McCann read from “Sh’khol,” an arresting story of a translator and her adopted son that posits the conundrum: “There were words, of course, for widow, widower, and orphan, but no noun, no adjective, for a parent who had lost a child.” When he first set out to write the story, said McCann, he thought there was no direct English translation from the Hebrew “because it was so obscene”—but there are other words, in other languages, and thus a story of a mother’s grief lying, coiled and ready to strike, while the Gardaí search frigid Galway waters for her missing son.

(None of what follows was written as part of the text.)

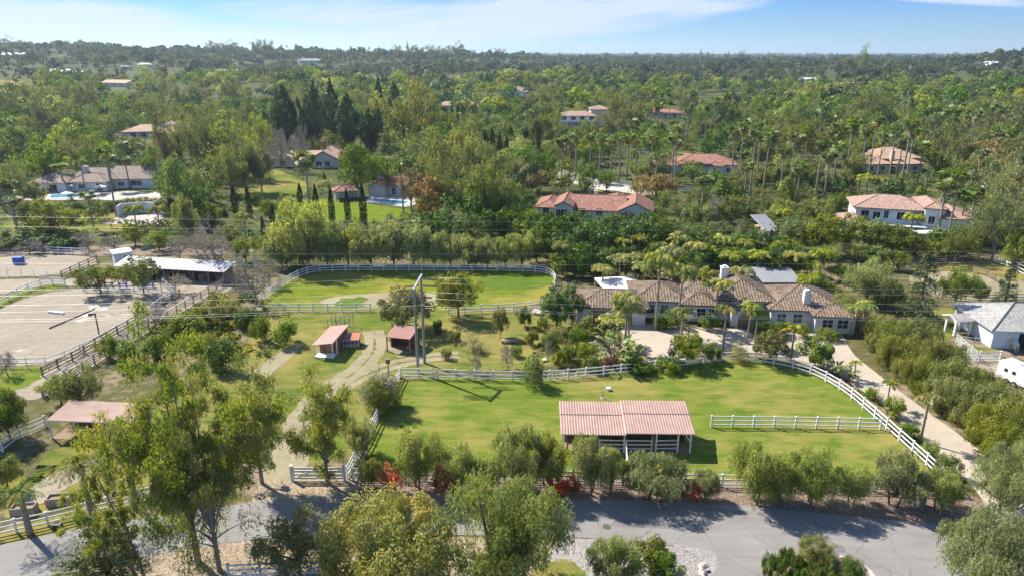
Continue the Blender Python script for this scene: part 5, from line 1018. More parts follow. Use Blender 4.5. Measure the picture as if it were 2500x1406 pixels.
for px, py, mt, lb in ((1427, 800, PL_BLUE, 'blue plastic barrel at the garage end, left one'), (1437, 803, PL_BLUE, 'blue plastic barrel at the garage end, right one'), (1453, 809, PL_GREEN, 'dark green bin beside the blue barrels')):
    m = MB(); m.lathe([(.3, 0), (.34, .3), (.34, .6), (.3, .9), (.0, .93)], 12); simple('barrel', lb, 'barrel', U(px, py), [('body', m, mt)])
simple('blue_bin', 'blue bin standing in the upper sand yard', 'bin', U(47, 644), [('body', bxs((-.8, .8, -.6, .6, 0, 1.3)), PL_BLUE), ('lid', bxs((-.86, .86, -.66, .66, 1.3, 1.4)), PL_BLUE)])
simple('arena_board', 'white plank lying flat on the arena sand', 'board', U(120, 763), [('plank', bxs((0, 2.9, -.2, .2, .02, .32)), WHITE)], -.25)
a, b = U(121, 802), U(231, 755); simple('ground_pole', 'long dark pole lying across the arena sand', 'pole', a, [('bar', (lambda m: (m.beam((0, 0, .12), tuple(b - a + Vector((0, 0, .12))), .16, .16), m)[1])(MB()), DARKW)])
simple('floodlight', 'dark lamp post at the edge of the arena', 'lamp post', U(243, 820), [('pole', bxs((-.07, .07, -.07, .07, -.3, 3.6)), DKTR), ('lamp_head', bxs((-.7, .1, -.15, .15, 3.4, 3.62), (-.95, -.55, -.2, .2, 3.25, 3.6)), DKTR)])
for px, py, lb in ((255, 703, 'dark jump stand left under the arena trees'), (290, 705, 'dark jump stand second under the arena trees'), (335, 704, 'dark jump stand third under the arena trees'), (355, 704, 'dark jump stand nearest the arena corner')):
    simple('jump_stand', lb, 'jump stand', U(px, py), [('frame', bxs((0, .1, 0, .5, 0, 1.1), (1.3, 1.4, 0, .5, 0, 1.1), (0, 1.4, .2, .3, .4, .6), (0, 1.4, .2, .3, .8, 1.0)), PL_BLUE if px in (290, 355) else DARKW)], group='jump stands by the arena fence')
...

McCann also spoke about his affinity, as an Irishman and a New Yorker, with Jews—the “other lost tribe!”—in particular James Joyce’s Leopold Bloom, who McCann says gave him access to his great-grandda, alive in Dublin in 1904. “I never met him, but I know him through Joyce,” he explained. And he spoke passionately about Narrative 4, the global organization he cofounded that promotes peace through the “radical empathy” of storytelling.
I know: way to bury the lede. Johnson took the prize, for Fortune Smiles, which won the National Book Award last year—fortune indeed smiling on him, and deservedly so. (Adrian Tomine’s graphic collection Killing and Dying (Drawn & Quarterly) was awarded the Spotlight Prize, But with three good readings from three strong collections, you could argue that everyone in attendance was a winner (minus that $20,000, but who’s counting?). It’s good, and necessary, to take an evening away from work and commuting and doing taxes and the appalling circus of political debates and just stretch the muscles of tenderness for an hour or so.
In fact, Dark called it at the beginning of the evening. All three books, he told the audience, share “a tremendous empathy.” And honestly, I can’t think of a better time for that than right now.